Tandaseru — Belasan mahasiswa kembali mendatangi kantor Wali Kota Ternate, Maluku Utara, Rabu (14/10). Kedatangan mahasiswa ini untuk meminta ketegasan sikap Wali Kota Burhan Abdurahman lantaran redaksional surat penolakan Undang-undang Cipta Kerja sebelumnya yang ditandatangani Wali Kota dinilai masih bias.
Kedatangan para mahasiswa yang tergabung dalam Aliansi Mahasiswa Maluku Utara ini disambut Sekretaris Kota (Sekkot) Ternate Jusuf Sunya di ruang kerjanya.
Sebelumnya, beredar gambar yang memperlihatkan surat berkop resmi dari Pemerintah Kota Ternate. Surat tertanggal 13 Oktober 2020 itu ditujukan untuk Dewan Perwakilan Rakyat Republik Indonesia (DPR RI).
Surat itu berbunyi: Sehubungan dengan hal tersebut, maka Pemerintah Kota Ternate menyampaikan aspirasi dari Aliansi Mahasiswa Maluku Utara yang menyatakan menolak atas disahkannya UU Cipta Kerja.
Sekkot membenarkan adanya surat yang ditandatangani Wali Kota tersebut. Surat tersebut merupakan penyampaian aspirasi yang disampaikan mahasiswa.
“Saya kira ini biar clear, bahwa Pemerintah Kota juga serius dalam kondisi ini,” katanya.
Dia bilang, ini merupakan ranah Pemerintah Provinsi Maluku utara, tetapi Pemkot Ternate memiliki komitmen dan tanggung jawab menyikapi UU Ciptaker. Terlebih lagi ada rasa keprihatinan terhadap seluruh mahasiswa yang beberapa hari ini melakukan aksi penolakan UU Ciptaker sehingga perlu adanya langkah-langkah yang produktif.
“Jangan sampai ini berlarut-larut, sehingga ini bisa menguras waktu dan energi kita semua,” ujarnya.

Menurut Jusuf, surat penolakan tersebut akan dibawa Wali Kota ke Jakarta dalam Forum Asosiasi Pemerintah Kota Seluruh Indonesia (APEKSI). Di mana forum tersebut juga akan membahas tentang UU Ciptaker.
Dalam pertemuan dengan APEKSI itu Pemkot Ternate juga telah membentuk tim hukum. Salah satu isu yang akan dikaji adalah tentang sikap penolakan terhadap Omnibus Law. Tim hukum itu terdiri dari sejumlah akademisi, mulai dari Rektor Unkhair Prof Husen Alting, Advokat Muhammad Konoras dan Hendra Kasim, hingga Sosiolog Herman Oesman.
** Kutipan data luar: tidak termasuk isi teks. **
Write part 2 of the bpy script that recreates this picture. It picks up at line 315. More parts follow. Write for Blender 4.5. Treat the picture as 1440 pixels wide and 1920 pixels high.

Di sisi lain, terkait keaslian surat yang beredar, dirinya menegaskan itu adalah surat yang asli yang ditandatangani Wali kota Ternate dan sah. Itu berarti Pemkot secara terbuka telah menyatakan menolak Omnibus Law.
“Persepsi pemerintah ini kan surat kalau bertandatangan dan berlogo berarti surat itu resmi dan sah. Kita sudah sampaikan bahwa Pemerintah Kota menolak,” tukas Jusuf.
Jusuf mengaku, Pemkot juga tengah berkoordinasi dengan pihak kepolisian untuk membebaskan massa aksi yang masih ditahan. Sejauh ini, masih ada 10 orang yang ditahan dan telah ditetapkan sebagai tersangka.
“Dari kepolisian memang sudah bersepakat jika pada aksi lanjutan dan terjadi anarkis, maka kepolisian dalam hal ini Polda Maluku utara langsung menangkap dan menahan massa aksi yang melakukan demo dengan cara anarkis. Pemkot hingga saat ini terus lakukan koordinasi untuk pembebasan massa aksi yang ditahan, karena biar bagaimana pun mereka kan adik-adik kita juga, namun kita tunggu prosesnya,” terangnya.